Aus der Neigung der Bahnebene kann auf die dreidimensionale Geschwindigkeit geschlossen werden. Für die Gesamtgeschwindigkeit im Perizentrum ergibt sich ein Wert von etwa 7650 km∕s, was einem Geschwindigkeitsparameter von β = vc = 2,55 ∙ 10−2 entspricht. Dies bedeutet, dass der transversale Dopplereffekt der Speziellen Relativitätstheorie bei der Analyse der Beobachtungsdaten berücksichtigt werden muss. Bei der Annäherung an das Perizentrum ist S2 zunehmend dem starken Schwerefeld des Galaktischen Schwarzen Lochs ausgesetzt. Die dadurch bewirkte Gravitationsrotverschiebung der Infrarotstrahlung musste ebenfalls mit einbezogen werden, um den in Abb. 13.15 gezeigten besten Fit für den Orbit von S2 in der Umgebung des Perizentrums zu erhalten.

Seit 2016 hat das Instrument GRAVITY am Very Large Telescope die Infrarotastronomie noch einmal um einen gewaltigen Sprung vorangebracht.
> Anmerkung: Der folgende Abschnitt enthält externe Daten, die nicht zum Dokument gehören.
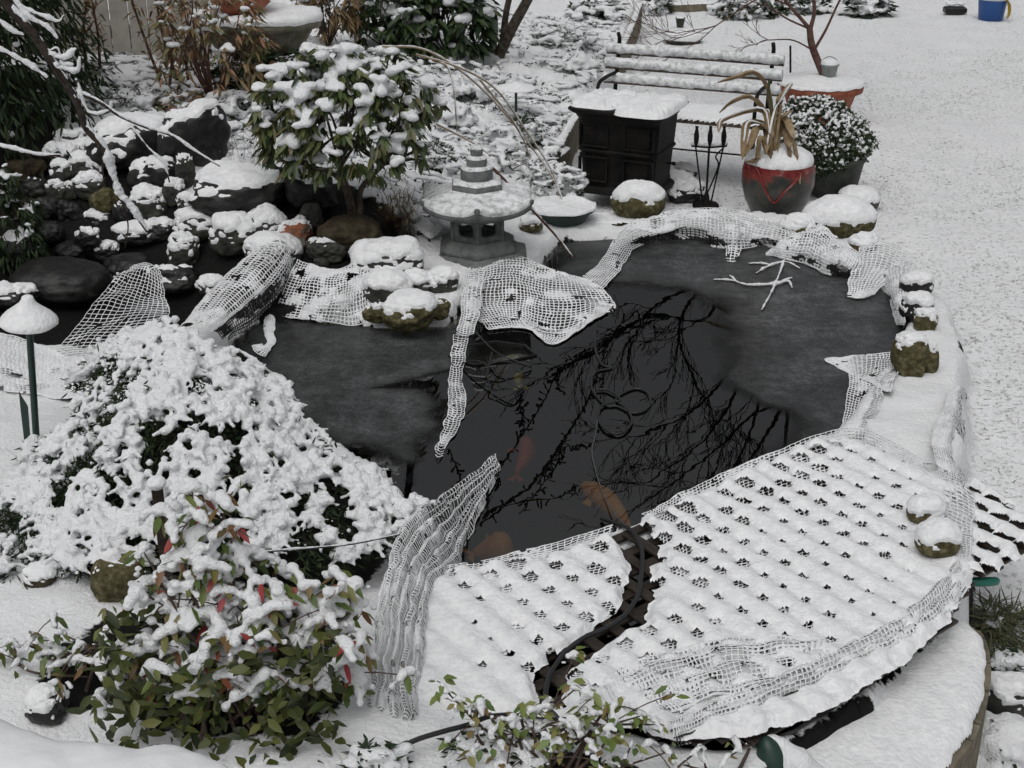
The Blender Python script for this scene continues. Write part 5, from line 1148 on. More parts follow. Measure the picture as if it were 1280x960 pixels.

Es kombiniert, wie schon erwähnt, die Signale aller vier, interferometrisch effektiv bis zu 130 m voneinander entfernten VLT-Teleskope und erreicht eine Winkelauflösung, die etwa 16-mal besser ist als die eines einzelnen Teleskops. Dadurch konnten allgemeinrelativistische Effekte wie die Gravitationsrotverschiebung [27] und sogar die Schwarzschild-Präzession nachgewiesen werden: In [28] wird berichtet, dass das Perizentrum von S2 pro Umlauf um 12 Bogensekunden weiterwandert. Dies ist genau der Wert, den man in der Schwarzschild-Metrik bei der gegebenen Masse von etwa 4 Millionen Sonnenmassen erwartet. Außerdem konnten mit GRAVITY Ausbrüche (Flares) von Infrarotstrahlung beobachtet werden, die aus der Akkretionsscheibe von Sgr A stammen [29]. Ein Gürtel aus Gas mit etwa 10 Lichtminuten Durchmesser umkreist Sgr A nahe dem (aus Abschn. 13.5 bekannten) letzten stabilen Orbit. Dabei wirbelt das Gas mit einem Tempo von 30 % der Lichtgeschwindigkeit um das Schwarze Loch herum. Material, das unter den letzten stabilen Orbit gerät, stürzt auf das Schwarze Loch und erzeugt die Flares.

Eine Gruppe an der Universität Köln hat am VLT Sterne mit noch kürzerer Umlaufszeit um Sgr A als S2 entdeckt [30]. Der erste, S62, benötigt 9,9 Jahre, und der allerschnellste, S4711 (benannt nach dem Parfüm aus Köln) nur 7,6 Jahre [30]. Seine Geschwindigkeit im Perizentrum beträgt 24.000 km∕s, entsprechend β = 0,08. Ein weiterer Stern, S4714, hat eine Bahnperiode von 12 Jahren, die Bahnellipse weist die extreme Exzentrizität von 0,985 auf. Diese Sterne mit noch kürzeren Umlaufzeiten sind weitere ideale Kandidaten, um Gravitationsverschiebung und Perizentrum-Drehung in der Schwarzschild-Metrik zu beobachten.

13.6 Übungsaufgaben

13.6.1 Dopplereffekt beim Pound-Rebka-Experiment

Wir haben in Abschn. 13.4.1 das Pound-Rebka-Experiment diskutiert. Dabei kamen wir auf eine Größenordnung v ≈ 7,5 · 10−7 ms−1, mit der der Absorber bewegt werden muss, um resonante Absorption zu erreichen.

Bestätigen Sie diese Größenordnung.

13.6.2 Zeitdifferenzen bei GPS

In Abschn. 13.4.6 haben wir die Zeitdifferenz angegeben, die ein GPS-Satellit gegenüber einer Uhr auf der Erdoberfläche besitzt. Diese setzt sich aus der speziell-relativistischen und der gravitativen Zeitdilatation zusammen.

Bestätigen Sie die angegebenen Werte.

13.6.3 Geschwindigkeit des frei fallenden Beobachters

In Abschn. 13.3.1 haben wir den auf ein Schwarzes Loch frei fallenden Beobachter und dessen aktuelle Position in Abhängigkeit seiner Eigenzeit diskutiert. Bestimmen Sie dessen Geschwindigkeit β am aktuellen Ort r bezogen auf die lokale Tetrade (13.37) eines Beobachters, der an diesem Ort ruht.

13.6.4 Geodätische Präzession

In Abschn. 13.4.5 haben wir die geodätische Präzession eines Vektors für einen Umlauf auf dem letzten stabilen Orbit um ein Schwarzes Loch angegeben. Berechnen Sie die geodätische Präzession für eine zeitartige Kreisbahn mit beliebigem Radius.